= INSTRUCTIONS FOR THE TASK =
Would you print the material exactly, starting at its first line and ending at the line holding "scene.camera = cam"?

--- START OF DATA EXTRACT ---

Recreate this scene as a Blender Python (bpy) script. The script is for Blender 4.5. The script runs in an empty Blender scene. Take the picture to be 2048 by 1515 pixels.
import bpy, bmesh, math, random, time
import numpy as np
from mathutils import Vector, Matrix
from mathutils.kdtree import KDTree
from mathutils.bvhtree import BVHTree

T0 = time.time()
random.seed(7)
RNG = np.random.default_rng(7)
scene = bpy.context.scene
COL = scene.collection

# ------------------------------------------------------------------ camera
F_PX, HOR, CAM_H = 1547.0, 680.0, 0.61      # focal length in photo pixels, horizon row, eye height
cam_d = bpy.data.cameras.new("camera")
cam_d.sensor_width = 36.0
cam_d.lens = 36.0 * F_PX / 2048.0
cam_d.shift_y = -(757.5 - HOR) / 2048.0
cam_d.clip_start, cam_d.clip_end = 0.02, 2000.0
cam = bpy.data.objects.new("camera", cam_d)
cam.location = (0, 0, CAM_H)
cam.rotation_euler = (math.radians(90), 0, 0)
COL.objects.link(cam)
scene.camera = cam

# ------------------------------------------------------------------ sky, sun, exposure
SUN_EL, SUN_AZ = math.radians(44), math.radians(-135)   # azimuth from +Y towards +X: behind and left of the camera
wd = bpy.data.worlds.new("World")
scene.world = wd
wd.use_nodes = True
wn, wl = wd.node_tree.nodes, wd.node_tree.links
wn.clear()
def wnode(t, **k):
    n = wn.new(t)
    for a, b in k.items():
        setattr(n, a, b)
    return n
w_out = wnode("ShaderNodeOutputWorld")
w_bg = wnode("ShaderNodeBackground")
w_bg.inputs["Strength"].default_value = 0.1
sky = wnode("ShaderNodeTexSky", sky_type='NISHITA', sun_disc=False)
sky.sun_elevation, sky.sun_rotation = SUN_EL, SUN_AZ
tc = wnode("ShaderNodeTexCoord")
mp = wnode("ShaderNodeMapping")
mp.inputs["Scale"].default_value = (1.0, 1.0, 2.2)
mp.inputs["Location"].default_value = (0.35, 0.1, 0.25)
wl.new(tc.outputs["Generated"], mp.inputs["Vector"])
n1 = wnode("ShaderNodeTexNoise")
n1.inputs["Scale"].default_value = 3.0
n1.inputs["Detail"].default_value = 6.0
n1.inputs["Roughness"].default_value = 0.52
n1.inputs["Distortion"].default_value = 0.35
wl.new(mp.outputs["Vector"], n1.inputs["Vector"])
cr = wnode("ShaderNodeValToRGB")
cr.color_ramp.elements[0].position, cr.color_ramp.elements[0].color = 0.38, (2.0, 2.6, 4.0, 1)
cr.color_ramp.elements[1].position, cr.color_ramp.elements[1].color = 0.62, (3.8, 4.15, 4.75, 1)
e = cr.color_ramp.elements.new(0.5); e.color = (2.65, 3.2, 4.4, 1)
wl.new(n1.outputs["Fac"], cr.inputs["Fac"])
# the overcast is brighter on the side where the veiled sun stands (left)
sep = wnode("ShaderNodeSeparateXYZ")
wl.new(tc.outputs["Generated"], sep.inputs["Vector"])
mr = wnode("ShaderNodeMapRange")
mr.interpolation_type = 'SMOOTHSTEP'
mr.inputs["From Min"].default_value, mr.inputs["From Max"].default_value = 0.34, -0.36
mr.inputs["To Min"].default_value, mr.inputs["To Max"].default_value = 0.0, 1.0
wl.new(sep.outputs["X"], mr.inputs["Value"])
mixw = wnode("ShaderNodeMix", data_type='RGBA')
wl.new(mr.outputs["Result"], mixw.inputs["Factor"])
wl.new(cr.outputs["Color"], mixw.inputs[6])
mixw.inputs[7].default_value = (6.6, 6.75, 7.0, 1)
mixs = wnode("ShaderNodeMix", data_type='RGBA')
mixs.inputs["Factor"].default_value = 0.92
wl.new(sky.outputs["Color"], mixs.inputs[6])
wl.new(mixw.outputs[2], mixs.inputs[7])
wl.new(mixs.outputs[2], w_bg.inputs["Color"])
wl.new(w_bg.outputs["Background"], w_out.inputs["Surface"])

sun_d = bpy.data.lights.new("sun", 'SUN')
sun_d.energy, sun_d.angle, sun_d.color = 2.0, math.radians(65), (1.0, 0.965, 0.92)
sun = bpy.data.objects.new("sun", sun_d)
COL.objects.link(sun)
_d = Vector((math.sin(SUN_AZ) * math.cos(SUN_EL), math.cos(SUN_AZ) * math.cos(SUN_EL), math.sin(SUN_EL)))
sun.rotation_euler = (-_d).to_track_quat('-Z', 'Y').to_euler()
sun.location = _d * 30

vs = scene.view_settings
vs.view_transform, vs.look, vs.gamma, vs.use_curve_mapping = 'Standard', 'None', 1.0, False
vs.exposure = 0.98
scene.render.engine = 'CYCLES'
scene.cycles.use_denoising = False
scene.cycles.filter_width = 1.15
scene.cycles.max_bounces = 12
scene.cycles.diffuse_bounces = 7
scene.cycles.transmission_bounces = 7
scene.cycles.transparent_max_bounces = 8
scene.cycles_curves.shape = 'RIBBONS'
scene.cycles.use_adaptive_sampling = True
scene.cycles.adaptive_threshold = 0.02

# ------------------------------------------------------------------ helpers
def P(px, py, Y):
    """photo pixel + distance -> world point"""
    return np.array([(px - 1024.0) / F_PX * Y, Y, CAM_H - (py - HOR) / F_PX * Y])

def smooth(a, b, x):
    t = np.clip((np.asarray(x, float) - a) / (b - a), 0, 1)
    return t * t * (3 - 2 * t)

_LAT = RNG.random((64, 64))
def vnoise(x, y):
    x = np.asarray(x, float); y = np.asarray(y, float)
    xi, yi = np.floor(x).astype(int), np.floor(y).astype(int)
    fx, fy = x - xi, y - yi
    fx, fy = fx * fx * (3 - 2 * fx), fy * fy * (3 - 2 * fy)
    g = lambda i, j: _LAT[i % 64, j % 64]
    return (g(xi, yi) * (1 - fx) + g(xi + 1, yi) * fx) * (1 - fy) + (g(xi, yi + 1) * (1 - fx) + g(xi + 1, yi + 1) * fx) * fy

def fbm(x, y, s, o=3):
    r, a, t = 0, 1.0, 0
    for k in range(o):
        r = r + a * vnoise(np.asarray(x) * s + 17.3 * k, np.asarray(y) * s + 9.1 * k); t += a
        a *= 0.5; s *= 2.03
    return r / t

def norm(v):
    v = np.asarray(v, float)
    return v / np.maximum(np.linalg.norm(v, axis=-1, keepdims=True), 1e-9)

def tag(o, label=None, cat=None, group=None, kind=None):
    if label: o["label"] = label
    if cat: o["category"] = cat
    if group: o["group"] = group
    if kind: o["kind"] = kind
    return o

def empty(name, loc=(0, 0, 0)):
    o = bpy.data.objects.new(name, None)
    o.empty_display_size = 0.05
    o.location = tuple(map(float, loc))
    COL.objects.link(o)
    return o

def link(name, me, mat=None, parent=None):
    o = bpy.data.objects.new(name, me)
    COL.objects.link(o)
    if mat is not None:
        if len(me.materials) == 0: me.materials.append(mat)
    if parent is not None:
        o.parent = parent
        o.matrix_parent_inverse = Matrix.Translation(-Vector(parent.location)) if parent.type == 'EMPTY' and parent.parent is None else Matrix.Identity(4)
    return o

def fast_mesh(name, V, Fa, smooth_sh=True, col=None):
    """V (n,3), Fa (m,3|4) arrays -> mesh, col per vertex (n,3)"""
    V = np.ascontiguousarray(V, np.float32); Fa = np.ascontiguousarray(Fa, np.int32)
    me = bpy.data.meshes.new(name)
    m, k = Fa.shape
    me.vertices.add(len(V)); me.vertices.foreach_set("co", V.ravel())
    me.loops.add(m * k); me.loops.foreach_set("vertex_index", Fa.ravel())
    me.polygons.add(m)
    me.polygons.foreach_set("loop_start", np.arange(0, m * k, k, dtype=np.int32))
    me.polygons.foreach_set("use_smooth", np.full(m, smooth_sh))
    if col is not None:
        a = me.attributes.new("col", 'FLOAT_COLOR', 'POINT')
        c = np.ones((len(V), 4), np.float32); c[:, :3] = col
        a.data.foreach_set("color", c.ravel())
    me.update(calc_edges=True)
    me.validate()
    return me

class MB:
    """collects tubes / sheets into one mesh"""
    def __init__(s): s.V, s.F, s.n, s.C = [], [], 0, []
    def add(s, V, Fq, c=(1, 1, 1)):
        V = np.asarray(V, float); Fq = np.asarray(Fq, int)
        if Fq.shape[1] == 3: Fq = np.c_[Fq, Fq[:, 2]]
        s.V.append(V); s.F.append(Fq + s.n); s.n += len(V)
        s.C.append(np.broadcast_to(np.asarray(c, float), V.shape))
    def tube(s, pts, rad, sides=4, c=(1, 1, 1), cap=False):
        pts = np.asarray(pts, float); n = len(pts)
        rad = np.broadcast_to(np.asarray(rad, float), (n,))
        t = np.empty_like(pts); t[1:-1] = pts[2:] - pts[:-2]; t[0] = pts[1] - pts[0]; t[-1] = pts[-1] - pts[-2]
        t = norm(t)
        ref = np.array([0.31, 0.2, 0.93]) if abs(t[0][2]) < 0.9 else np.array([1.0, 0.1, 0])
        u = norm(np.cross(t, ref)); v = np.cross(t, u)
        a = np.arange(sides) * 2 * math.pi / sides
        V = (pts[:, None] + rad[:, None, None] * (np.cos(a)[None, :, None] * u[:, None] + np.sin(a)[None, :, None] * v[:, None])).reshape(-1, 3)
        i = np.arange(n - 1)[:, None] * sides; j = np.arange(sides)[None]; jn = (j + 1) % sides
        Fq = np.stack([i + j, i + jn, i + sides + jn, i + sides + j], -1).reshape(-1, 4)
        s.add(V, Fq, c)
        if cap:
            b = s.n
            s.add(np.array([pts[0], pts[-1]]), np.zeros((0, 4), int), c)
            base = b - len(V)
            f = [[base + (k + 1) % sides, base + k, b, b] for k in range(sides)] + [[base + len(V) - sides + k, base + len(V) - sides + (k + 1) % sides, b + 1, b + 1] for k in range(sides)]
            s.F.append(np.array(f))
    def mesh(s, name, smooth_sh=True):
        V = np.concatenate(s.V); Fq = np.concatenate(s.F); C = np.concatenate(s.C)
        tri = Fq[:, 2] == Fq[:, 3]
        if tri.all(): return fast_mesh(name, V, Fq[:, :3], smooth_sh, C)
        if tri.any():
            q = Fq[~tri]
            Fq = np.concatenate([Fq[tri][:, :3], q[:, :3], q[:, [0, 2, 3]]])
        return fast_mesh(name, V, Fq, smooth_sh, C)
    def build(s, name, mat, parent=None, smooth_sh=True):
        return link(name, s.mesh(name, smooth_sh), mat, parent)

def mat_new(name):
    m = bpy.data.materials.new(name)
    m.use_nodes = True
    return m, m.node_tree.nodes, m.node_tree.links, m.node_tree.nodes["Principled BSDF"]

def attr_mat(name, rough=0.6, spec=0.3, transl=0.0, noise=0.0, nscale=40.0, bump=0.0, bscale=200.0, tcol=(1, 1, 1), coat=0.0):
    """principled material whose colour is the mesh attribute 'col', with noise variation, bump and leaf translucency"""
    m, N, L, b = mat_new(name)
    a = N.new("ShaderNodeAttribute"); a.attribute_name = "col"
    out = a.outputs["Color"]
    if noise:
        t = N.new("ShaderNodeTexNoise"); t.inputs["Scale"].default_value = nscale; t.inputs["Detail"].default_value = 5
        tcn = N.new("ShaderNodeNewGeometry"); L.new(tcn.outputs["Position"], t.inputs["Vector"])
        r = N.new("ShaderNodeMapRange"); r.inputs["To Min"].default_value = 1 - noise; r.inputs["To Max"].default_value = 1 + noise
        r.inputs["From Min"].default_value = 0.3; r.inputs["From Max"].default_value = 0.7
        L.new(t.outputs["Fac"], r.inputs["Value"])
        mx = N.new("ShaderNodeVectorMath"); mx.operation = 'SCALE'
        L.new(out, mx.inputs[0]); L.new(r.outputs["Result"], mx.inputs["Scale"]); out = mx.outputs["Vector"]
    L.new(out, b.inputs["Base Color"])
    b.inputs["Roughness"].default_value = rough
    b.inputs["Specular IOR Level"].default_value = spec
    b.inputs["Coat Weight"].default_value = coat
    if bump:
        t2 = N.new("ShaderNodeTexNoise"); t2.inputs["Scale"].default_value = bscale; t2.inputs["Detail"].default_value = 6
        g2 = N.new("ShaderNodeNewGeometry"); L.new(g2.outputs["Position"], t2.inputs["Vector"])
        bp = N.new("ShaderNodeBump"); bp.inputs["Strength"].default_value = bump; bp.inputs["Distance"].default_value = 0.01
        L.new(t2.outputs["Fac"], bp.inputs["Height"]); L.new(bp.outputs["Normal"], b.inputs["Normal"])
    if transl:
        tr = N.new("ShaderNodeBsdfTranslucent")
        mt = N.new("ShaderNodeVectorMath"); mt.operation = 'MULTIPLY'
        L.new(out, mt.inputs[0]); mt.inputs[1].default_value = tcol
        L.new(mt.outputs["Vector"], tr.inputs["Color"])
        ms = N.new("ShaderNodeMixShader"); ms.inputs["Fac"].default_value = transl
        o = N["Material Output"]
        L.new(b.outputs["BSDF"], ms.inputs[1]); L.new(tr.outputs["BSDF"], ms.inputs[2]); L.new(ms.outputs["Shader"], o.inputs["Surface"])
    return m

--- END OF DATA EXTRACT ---

= ANSWER TO THE EXERCISE =
Recreate this scene as a Blender Python (bpy) script. The script is for Blender 4.5. The script runs in an empty Blender scene. Take the picture to be 2048 by 1515 pixels.
import bpy, bmesh, math, random, time
import numpy as np
from mathutils import Vector, Matrix
from mathutils.kdtree import KDTree
from mathutils.bvhtree import BVHTree

T0 = time.time()
random.seed(7)
RNG = np.random.default_rng(7)
scene = bpy.context.scene
COL = scene.collection

# ------------------------------------------------------------------ camera
F_PX, HOR, CAM_H = 1547.0, 680.0, 0.61      # focal length in photo pixels, horizon row, eye height
cam_d = bpy.data.cameras.new("camera")
cam_d.sensor_width = 36.0
cam_d.lens = 36.0 * F_PX / 2048.0
cam_d.shift_y = -(757.5 - HOR) / 2048.0
cam_d.clip_start, cam_d.clip_end = 0.02, 2000.0
cam = bpy.data.objects.new("camera", cam_d)
cam.location = (0, 0, CAM_H)
cam.rotation_euler = (math.radians(90), 0, 0)
COL.objects.link(cam)
scene.camera = cam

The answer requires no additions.